France's quest to become completely carbon neutral seems to be on the right track following the landmark announcement that the country is going to ban the sales of all diesel and petrol cars by 2040. The move was announced yesterday by France's ecology minister Nicolas Hulot and the minister has targetted 2050 to be the year when the country becomes completely carbon neutral.

A historic announcement

Emmanuel Macron, who became the President of France this year, has been a vocal supporter of environmental protection and true to his word, he appointed Nicolas Hulot as the ecology minister.

Hulot has been a campaigner for environmental issues for a long time and this particular announcement proves that he means business. Electric cars have become quite popular in France and the minister hopes that by 2040, car manufacturers will be able to meet the challenges of this legislations. However, Hulot did not make it clear what he intends to do with the diesel or petrol cars that will be in use in 2040.

The French government expects French car manufacturers like Renault and Peugeot-Citroen to do their bit as the country goes on a historic reorganization of the car industry. Hulot also went on to state that the French government will also make the necessary investments in order to make this legislation a success.

Marcon keeps his promise

US President Donald Trump's controversial move to withdraw from the Paris climate change agreement could have been the trigger for this momentous legislation by the French government. At the time, the French President Emmanuel Macron had criticized the move and seemed to mock the move by stating that Trump should try to make the 'planet great again'.

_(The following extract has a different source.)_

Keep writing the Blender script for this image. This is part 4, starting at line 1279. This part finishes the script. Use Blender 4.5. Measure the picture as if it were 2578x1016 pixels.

In this regard, it is also important to point out that the fuel market of Europe is dominated by fossil fuels and in fact, makes up 95% of it. Hence, France's move must be commended as probably the first big move towards making a European country carbon neutral.

Other than this, France has set itself big target in order to reduce carbon emissions.

The country will no longer issue new licenses for natural gas and oil exploration, while coal plants are going to be done away with completely by the year 2022. Pollution has become a burning issue in France and the capital had recorded record levels of pollution only 3 months back. On the other hand, high levels of pollution have also wrecked havoc with the countryside in some parts of the country, thereby leaving the government with no other option but to make good on its promises.